■ **SOURCE DATA**:
::::::
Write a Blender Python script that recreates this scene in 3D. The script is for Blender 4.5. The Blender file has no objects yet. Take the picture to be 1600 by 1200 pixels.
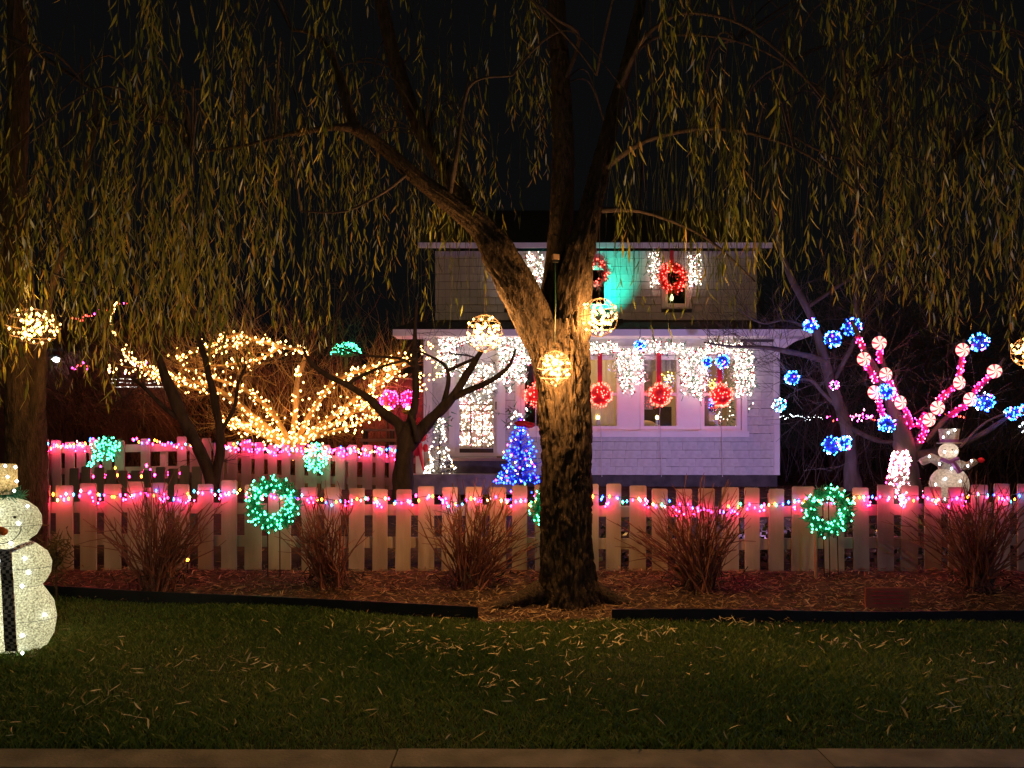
import bpy, math, random
import numpy as np
from mathutils import Vector, Matrix, noise
R = random.Random(7)
PI = math.pi
scene = bpy.context.scene
COL = scene.collection

# ------------------------------------------------------------------ camera, night sky, street light, exposure
CAMZ = 1.6
cam_d = bpy.data.cameras.new('camera'); cam = bpy.data.objects.new('camera', cam_d); COL.objects.link(cam)
cam.location = (0, 0, CAMZ); cam.rotation_euler = (math.radians(90), 0, 0)
cam_d.sensor_width = 36; cam_d.lens = 27.0; cam_d.shift_y = 100 / 1600
cam_d.clip_start = .05; cam_d.clip_end = 2000
scene.camera = cam
world = bpy.data.worlds.new('World'); scene.world = world; world.use_nodes = True
wn = world.node_tree.nodes; wn['Background'].inputs[0].default_value = (.46, .47, .52, 1); wn['Background'].inputs[1].default_value = .0052
scene.view_settings.view_transform = 'Standard'; scene.view_settings.look = 'None'
scene.view_settings.exposure = 0.35; scene.view_settings.gamma = 1; scene.view_settings.use_curve_mapping = False
scene.cycles.max_bounces = 5; scene.cycles.diffuse_bounces = 2; scene.cycles.glossy_bounces = 2
scene.cycles.transmission_bounces = 4; scene.cycles.transparent_max_bounces = 8
scene.cycles.sample_clamp_indirect = 2.0; scene.cycles.use_light_tree = True
scene.cycles.caustics_reflective = False; scene.cycles.caustics_refractive = False

def lamp(name, kind, loc, col, power, rad=.03, target=None, angle=None, parent=None, blend=.6):
    d = bpy.data.lights.new(name, kind); d.color = col; d.energy = power; d.shadow_soft_size = rad
    o = bpy.data.objects.new(name, d); COL.objects.link(o); o.location = loc
    if parent is not None:
        o.parent = parent; o.location = Vector(loc) - Vector(parent.location)
    if target is not None:
        o.rotation_euler = (Vector(target) - Vector(loc)).to_track_quat('-Z', 'Y').to_euler()
    if angle: d.spot_size = math.radians(angle); d.spot_blend = blend
    return o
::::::
■ **GIVEN TASK**: Pictures stay out. Print the data exactly, from its first line through the line containing "COL = scene.collection".

■ **RESPONSE TO THE EXERCISE**:
Write a Blender Python script that recreates this scene in 3D. The script is for Blender 4.5. The Blender file has no objects yet. Take the picture to be 1600 by 1200 pixels.
import bpy, math, random
import numpy as np
from mathutils import Vector, Matrix, noise
R = random.Random(7)
PI = math.pi
scene = bpy.context.scene
COL = scene.collection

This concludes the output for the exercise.